Pasqual: ``São 150 anos de pó. Se livros e catedrais são cobertas por ele, por que não ópera? Precisamos nos dar conta de que Verdi pôs uma puta no palco. Violetta, a puta, foi exibida na estréia com trajes contemporâneos ao do público. O choque foi enorme".
Muti e Pasqual conversaram com a Folha sobre suas visões estéticas. Estavam de bom humor, aproveitando uma folga nos tumultuados ensaios .
Na última terça-feira, foi anunciado que Andrea, que faz Violetta, estaria sofrendo de uma inflamação na garganta e teria de ser substituída pela ``doppione" Victoria Luchenizze (``doppione" é aquela cantora que treina o papel da diva e torce para que esta quebre o pescoço).
Houve boatos nos jornais alemães segundo os quais Muti, Pasquall e Andrea teriam trocado tapas no último ensaio, na mesma terça-feira, e a soprano teria se retirado sob protesto.
Muti, famoso por seu temperamento explosivo, nega tudo: ``Não sei que necessidade vocês, jornalistas, têm de inventar lorotas. Não conseguem acreditar que gente famosa fica doente! Outro dia eu adoeci ao mesmo tempo que um músico da minha orquestra. Quando nos recuperamos e voltamos, comentei com ele: sabe qual é a nossa diferença? Se você adoece, todos acreditam em você. Se eu adoeço, sou um mentiroso!"
Todo o discurso de Muti foi para dizer que Andrea realmente estava mal e se mordia por não cantar na estréia -o que acabou não acontecendo. ``E mais! A guerra está a 300 quilômetros daqui, na Bósnia, mas a paz é possível, mesmo se tratando de mim", brincou o maestro.
Pasqual promete uma ``Traviata" leve, lírica, própria para uma soprano coloratura. ``Ela tem sido mostrada de uma maneira muito fútil ou excessivamente dramática e aqui o fantasma de Maria Callas paira ameaçador", comenta. ``Quero encenar Violetta como protagonista de uma dança da morte. Ela baila em direção à morte. Verdi dramatiza a situação e mostra a resistência de Violetta nesse gesto. Quer viver, mas é tarde demais. A sociedade, representada pelo público, a assassinou."

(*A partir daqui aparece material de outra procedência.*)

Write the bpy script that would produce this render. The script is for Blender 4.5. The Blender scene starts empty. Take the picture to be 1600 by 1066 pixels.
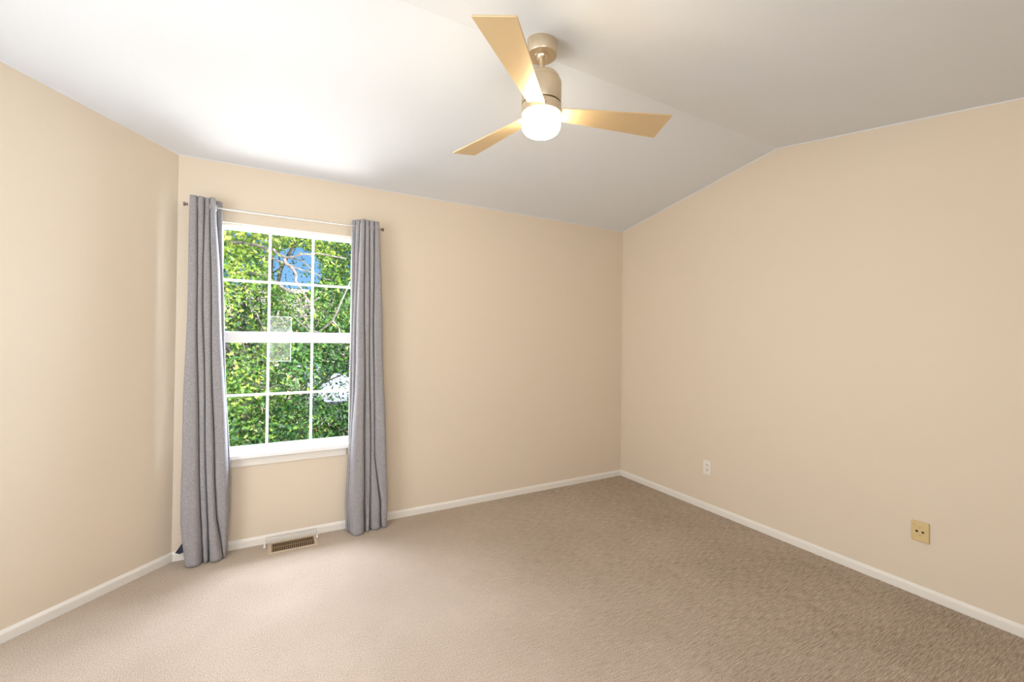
import bpy, bmesh, math, random
from mathutils import Vector, Matrix
import numpy as np
random.seed(7)
rng = np.random.default_rng(7)
S = bpy.context.scene
COL = S.collection
R = math.radians

# ------------------------------------------------------------------ camera
D = 3.225      # interior plane of the window wall
XR = 3.046     # interior plane of the right wall
XL = -0.522    # corner of window wall and the 45 degree wall
H0 = 2.44      # ceiling height at window wall
SL = 0.1726    # vault slope
YR = 1.712     # ridge
CAMH = 1.3527
cd = bpy.data.cameras.new('camera'); cam = bpy.data.objects.new('camera', cd); COL.objects.link(cam)
fw = Vector((0.4843, 0.8749, 0.0095)).normalized()
rt = Vector((0.875, -0.484, 0.0114)); rt = (rt - fw * rt.dot(fw)).normalized()
up = rt.cross(fw)
cam.matrix_world = Matrix(((rt.x, up.x, -fw.x, 0), (rt.y, up.y, -fw.y, 0), (rt.z, up.z, -fw.z, CAMH), (0, 0, 0, 1)))
cd.sensor_width = 36; cd.lens = 668.8 / 1600 * 36; cd.shift_y = -10.3 / 1600; cd.clip_start = 0.02
S.camera = cam

# ------------------------------------------------------------------ look, world, sun, daylight
S.view_settings.view_transform = 'Standard'; S.view_settings.look = 'None'
S.view_settings.gamma = 1; S.view_settings.use_curve_mapping = False
S.view_settings.exposure = 0.10
w = bpy.data.worlds.new('world'); S.world = w; w.use_nodes = True
nt = w.node_tree; bg = nt.nodes['Background']
geo = nt.nodes.new('ShaderNodeTexCoord'); sep = nt.nodes.new('ShaderNodeSeparateXYZ'); rmp = nt.nodes.new('ShaderNodeValToRGB')
nt.links.new(geo.outputs['Generated'], sep.inputs[0]); nt.links.new(sep.outputs['Z'], rmp.inputs[0]); nt.links.new(rmp.outputs[0], bg.inputs[0])
rmp.color_ramp.elements[0].position = 0.0; rmp.color_ramp.elements[0].color = (0.36, 0.66, 0.98, 1)
rmp.color_ramp.elements[1].position = 0.35; rmp.color_ramp.elements[1].color = (0.10, 0.36, 0.88, 1)
bg.inputs[1].default_value = 1.0

def lamp(name, kind, loc, target, energy, color, size=None, size_y=None):
    l = bpy.data.lights.new(name, kind); o = bpy.data.objects.new(name, l); COL.objects.link(o)
    o.location = loc; l.energy = energy; l.color = color
    o.rotation_euler = (Vector(target) - Vector(loc)).to_track_quat('-Z', 'Y').to_euler()
    if kind == 'AREA':
        l.shape = 'RECTANGLE'; l.size = size; l.size_y = size_y
    return o
sun = lamp('sun', 'SUN', (6, -8, 14), (1.5, 4, 0), 8.5, (1.0, 0.95, 0.85)); sun.data.angle = R(0.6)
# daylight outside window_1: sunlit ground below it, open sky above it
lamp('ground_bounce', 'AREA', (0.10, 4.1, -0.15), (0.0, 2.6, 2.4), 95, (1.0, 0.97, 0.92), 1.5, 0.8)
lamp('sky_light', 'AREA', (0.05, 4.3, 3.15), (0.0, 2.0, 0.2), 260, (0.80, 0.84, 1.0), 1.8, 0.9)
lamp('right_sky', 'AREA', (2.0, 4.15, 1.5), (-0.2, 3.15, 1.2), 420, (0.66, 0.80, 1.0), 1.4, 2.4)
lamp('left_sky', 'AREA', (-1.9, 4.25, 1.5), (0.3, 3.15, 1.4), 90, (0.90, 0.94, 1.0), 1.4, 2.4)
# daylight through the side window, plus an added soft fill behind the camera
lamp('side_daylight', 'AREA', (-1.82, 1.2, 1.45), (3, 1.5, 0.7), 58, (0.97, 0.98, 1.0), 1.5, 1.5)
lamp('rear_fill', 'AREA', (-0.35, -1.42, 1.45), (-0.2, 3, 0.6), 42, (0.97, 0.98, 1.0), 2.0, 1.5)

# ------------------------------------------------------------------ materials
def mat(name, color, rough=0.6, metal=0.0, **kw):
    m = bpy.data.materials.new(name); m.use_nodes = True
    b = m.node_tree.nodes['Principled BSDF']
    b.inputs['Base Color'].default_value = (*color, 1); b.inputs['Roughness'].default_value = rough
    b.inputs['Metallic'].default_value = metal
    for k, v in kw.items(): b.inputs[k].default_value = v
    return m
def N(m, t, **props):
    n = m.node_tree.nodes.new(t)
    for k, v in props.items(): setattr(n, k, v)
    return n
def L(m, a, b): m.node_tree.links.new(a, b)
def noise(m, scale, detail=4, rough=0.6, vec=None, dist=0.0):
    n = N(m, 'ShaderNodeTexNoise'); n.inputs['Scale'].default_value = scale; n.inputs['Detail'].default_value = detail
    n.inputs['Roughness'].default_value = rough; n.inputs['Distortion'].default_value = dist
    if vec is None:
        tc = N(m, 'ShaderNodeTexCoord'); vec = tc.outputs['Object']
    L(m, vec, n.inputs['Vector']); return n
def ramp(m, fac, stops):
    r = N(m, 'ShaderNodeValToRGB'); e = r.color_ramp.elements
    while len(e) < len(stops): e.new(0.5)
    for i, (p, c) in enumerate(stops): e[i].position = p; e[i].color = (*c, 1)
    L(m, fac, r.inputs[0]); return r
def bump(m, height, strength, distance, normal=None):
    b = N(m, 'ShaderNodeBump'); b.inputs['Strength'].default_value = strength; b.inputs['Distance'].default_value = distance
    L(m, height, b.inputs['Height'])
    if normal is not None: L(m, normal, b.inputs['Normal'])
    return b
def P(m): return m.node_tree.nodes['Principled BSDF']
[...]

Muti contextualiza: ``Verdi pôs em cena um problema pessoal. Vivia com a cantora Giuseppina Streponi e a sociedade o condenava. Verdi responde com uma ópera acusatória".

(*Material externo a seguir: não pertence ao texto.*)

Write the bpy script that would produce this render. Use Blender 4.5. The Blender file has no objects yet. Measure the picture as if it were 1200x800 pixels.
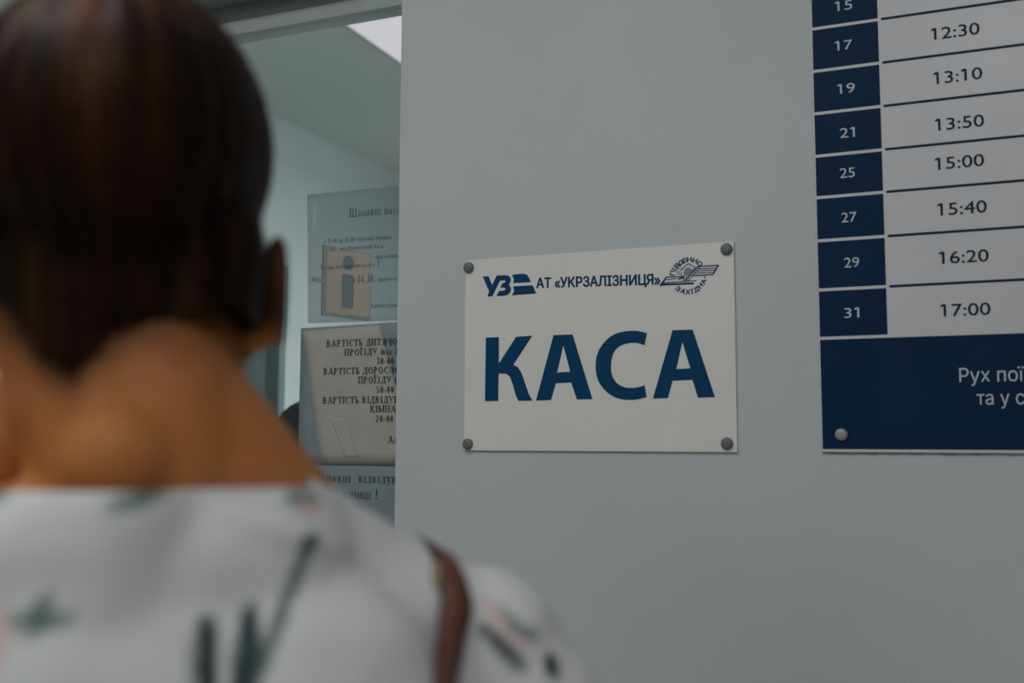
import bpy, bmesh, math, random
from mathutils import Vector, Matrix, noise
from mathutils.bvhtree import BVHTree
from mathutils.geometry import delaunay_2d_cdt

# ---------------------------------------------------------------- camera, world, lights, exposure
SC = bpy.context.scene
COL = SC.collection
cam_data = bpy.data.cameras.new('camera'); cam = bpy.data.objects.new('camera', cam_data); COL.objects.link(cam)
cam_data.sensor_width = 36.0
cam_data.lens = 36.0 * 1220.97 / 1200.0
cam_data.clip_start = 0.02
_R = Vector((0.92233, 0.38648, 0.00350)).normalized()
_F = Vector((-0.38501, 0.91790, 0.09642)).normalized()
_U = _R.cross(_F)
_m = Matrix.Identity(4)
for i in range(3):
    _m[i][0] = _R[i]; _m[i][1] = _U[i]; _m[i][2] = -_F[i]
_m[0][3], _m[1][3], _m[2][3] = 0.69406, -1.46453, 1.46252
cam.matrix_world = _m
cam_data.dof.use_dof = True
cam_data.dof.focus_distance = 1.60
cam_data.dof.aperture_fstop = 3.2
SC.camera = cam
SC.view_settings.view_transform = 'Standard'
SC.view_settings.look = 'None'
SC.view_settings.gamma = 1.0
SC.view_settings.use_curve_mapping = False
SC.view_settings.exposure = -0.2

world = bpy.data.worlds.new('world'); SC.world = world; world.use_nodes = True
world.node_tree.nodes['Background'].inputs[0].default_value = (0.5, 0.55, 0.6, 1)
world.node_tree.nodes['Background'].inputs[1].default_value = 0.05

def area(name, loc, size, power, color, rot=(0, 0, 0)):
    d = bpy.data.lights.new(name, 'AREA'); d.shape = 'RECTANGLE'
    d.size, d.size_y = size; d.energy = power; d.color = color
    o = bpy.data.objects.new(name, d); COL.objects.link(o); o.location = loc; o.rotation_euler = rot
    return o
# ceiling panels of the waiting hall (behind and above the camera); unseen fill lamps added to brighten the ticket office
area('hall_light', (-0.3, -1.45, 2.97), (1.2, 0.6), 17, (0.95, 0.975, 1.0))
area('hall_light', (1.2, -2.6, 2.97), (1.2, 1.2), 26, (0.95, 0.98, 1.0))
area('hall_light', (-0.4, -4.4, 2.97), (1.2, 1.2), 30, (0.96, 0.98, 1.0))
area('office_fill_light', (0.6, 1.0, 2.72), (0.6, 0.6), 54, (0.93, 1.0, 0.985))
area('office_fill_light', (0.6, 2.2, 2.72), (0.6, 0.6), 54, (0.93, 1.0, 0.985))

# ---------------------------------------------------------------- helpers
def link(name, me, parent=None, mat=None):
    o = bpy.data.objects.new(name, me); COL.objects.link(o)
    if mat and hasattr(me, 'materials') and not me.materials: me.materials.append(mat)
    if parent: o.parent = parent
    return o
def tag(o, label=None, cat=None, group=None, kind=None):
    if label: o['label'] = label
    if cat: o['category'] = cat
    if group: o['group'] = group
    if kind: o['kind'] = kind
    return o
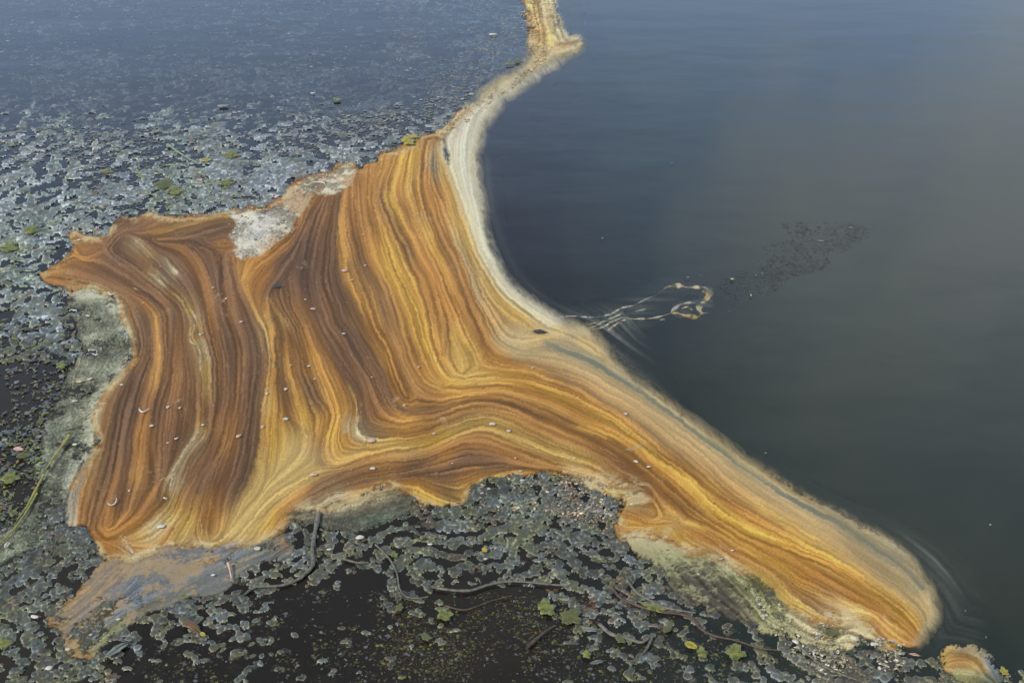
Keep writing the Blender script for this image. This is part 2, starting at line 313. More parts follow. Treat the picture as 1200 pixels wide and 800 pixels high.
 "515,530,O 545,522,b 580,528,b 620,540,b", "328,612,o 336,598,b 352,592,B 380,577,B 420,563,K 470,558,B 510,550,K 540,545,K 580,543,K 625,546,B 660,551,b",
 "400,574,O 440,563,O 480,562,O 505,570,b 520,576,B 537,583,B", "490,582,o 520,591,y 545,583,y 560,566,Y 600,549,o 640,551,o 680,556,o", "430,567,b 480,553,K 520,540,b 550,532,K 590,536,B",
 "340,600,G 375,592,C 382,583,C 400,577,C 420,577,o 440,574,C 458,570,y", "395,588,B 410,584,o 430,582,y 450,576,Y", "470,568,O 490,572,Y 500,580,Y 530,590,y", "545,560,O 560,553,O 580,550,O",
 # ribbon up to the top of the picture
 "505,160,o 520,157,O 545,135,O 565,120,O 590,100,P 615,86,o 632,72,o 640,62,y 640,45,y 636,20,P 634,0,y 628,-40,y", "515,152,C 540,130,P 560,118,C 590,92,y 610,80,G 622,66,G 626,50,P 625,20,P 622,0,y",
 "660,50,C 654,40,C 649,20,C 642,0,C 640,-30,C", "632,82,C 655,71,C 672,62,C 684,55,C 682,52,W 665,56,o 645,60,o", "560,118,G 545,133,G 524,165,g 520,160,G",
 # thin film under the lobe
 "320,632,g 280,650,F 220,680,F 160,700,F 100,735,G", "290,640,f 250,646,F 215,650,f 190,650,f", "300,650,G 250,668,G 200,690,G 150,712,F 110,740,G", "152,658,Y 135,676,o 112,700,Y", "165,655,F 150,680,F 125,700,F",
 "252,652,P 222,664,P 196,674,G", "180,660,o 172,668,P 160,680,F", "140,692,P 105,712,P 92,722,P", "215,670,f 185,686,f 160,700,f", "70,715,G 50,720,b 30,722,G",
 "230,690,G 190,710,G 150,725,V 110,750,V", "90,750,G 80,760,P 95,765,P",
 # grey green mat left of the lobe
 "110,345,E 118,370,E 128,395,e 130,420,E 118,440,E 108,455,E", "130,352,E 138,380,V 146,400,E 148,415,E", "90,350,e 100,380,E 108,410,e 102,430,E", "75,440,e 72,470,E 80,500,E 95,520,e", "100,455,E 106,480,C 108,500,E 104,520,e", "112,452,C 104,475,V 112,490,C",
 "92,470,E 88,500,e 92,530,E 85,560,E 68,590,E 40,625,e", "78,560,F 70,580,E 50,610,E 20,640,e", "78,590,E 70,605,e 60,630,E 50,650,e", "60,540,E 45,580,E 25,620,e", "65,440,e 60,480,e 62,510,e", "120,400,e 122,410,D 116,425,e", "100,505,D 104,513,D",
 # olive film right of the lower mat
 "795,650,D 815,675,D 840,700,D 862,718,D", "825,655,D 845,675,D 862,695,D 880,715,G", "835,652,V 860,672,V 880,695,V 905,722,V 930,735,V", "850,652,C 880,678,V 905,705,V 935,730,C", "870,665,V 900,690,V 925,715,C 960,735,C",
 "775,640,V 790,650,V 812,655,V 840,660,e", "728,632,y 745,640,D 755,655,G", "740,628,C 762,638,D 768,655,E", "755,628,C 775,645,V 790,660,e", "950,738,C 975,745,V 990,735,C 1010,730,C",
 "335,604,e 370,600,D 410,592,D 445,580,D 470,578,e", "350,612,e 390,612,D 430,602,e 465,590,D 480,586,e", "400,622,D 440,612,e 470,600,e",
 # little raft at the right
 "1108,772,Y 1112,763,y 1130,765,o 1148,774,Y 1153,785,y", "1110,780,y 1120,775,O 1135,774,O 1145,780,y", "1125,758,G 1148,763,G 1165,778,F 1172,795,e", "1112,785,b 1120,790,V 1140,790,V 1160,798,e",
]
pts = []; dirs = []; cols = []
for s in LINES:
    rows = []
    for t in s.split():
        x, y, c = t.split(','); rows.append([float(x), float(y), *PAL[c]])
    P = cat(rows, 3.0); P[:, 2:] = np.clip(P[:, 2:], 30, 235)
    d = np.gradient(P[:, :2], axis=0); a2 = 2 * np.arctan2(d[:, 1], d[:, 0])
    pts.append(P[:, :2]); cols.append(P[:, 2:]); dirs.append(np.stack([np.cos(a2), np.sin(a2)], 1))
pts = np.vstack(pts); cols = lin(np.vstack(cols)); dirs = np.vstack(dirs)
ACC = np.zeros((ny, nx, 6)); RAD = int(46 / S)
off = np.arange(-RAD, RAD + 1) * S
for k in range(len(pts)):
    ci = int(round((pts[k, 0] - X0) / S)); cj = int(round((pts[k, 1] - Y0) / S))
    i0, i1, j0, j1 = max(0, ci - RAD), min(nx, ci + RAD + 1), max(0, cj - RAD), min(ny, cj + RAD + 1)
    dx = X0 + np.arange(i0, i1) * S - pts[k, 0]; dy = Y0 + np.arange(j0, j1) * S - pts[k, 1]
    d2 = dx[None] ** 2 + dy[:, None] ** 2
    wgt = 1 / (d2 + 1.6) ** 2 / 1.0
    wgt[d2 > 2000] = 0
    ACC[j0:j1, i0:i1] += wgt[..., None] * np.array([1, *cols[k], *dirs[k]])
WT = ACC[..., 0] + 1e-12
BASE = ACC[..., 1:4] / WT[..., None]
CX = blur(ACC[..., 4] / WT, 3); CY = blur(ACC[..., 5] / WT, 3); ang = .5 * np.arctan2(CY, CX)
BASE = .30 * BASE + .70 * np.stack([blur(BASE[..., k], 6) for k in range(3)], -1)
VX = np.cos(ang).astype(np.float32); VY = np.sin(ang).astype(np.float32)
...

O maestro diz explorar os recitativos e árias lentas, deixando os ``highlights" menos evidentes.
``É a mais complexa ópera verdiana. Há toda uma tradição interpretativa a cobri-la. Mas fico com a definição de Furtwaenglero: `Tradição é a má lembrança do último mau intérprete'. A `Traviata' beira o folclórico. Então vamos levar sutileza ao ritmo e intensificar cada compasso. Mesmo um pizzicato tem que ser o mais bonito do mundo. Se você fizer a mesma coisa durante 32 compassos, pode estar certo: a platéia vai roncar."
A volta da transviada (``traviata", em italiano) à prostituição poderá ser conferida pelo público amanhã e nos próximos dias 12, 18, 22, 25, 26 e 29.
Nem maestro nem encenador esperam um choque. `` `Traviata' é um objeto de colecionador que um dia teve impacto e assim deve ser vista", diz Pasqual. Os ingressos esgotaram há dois meses.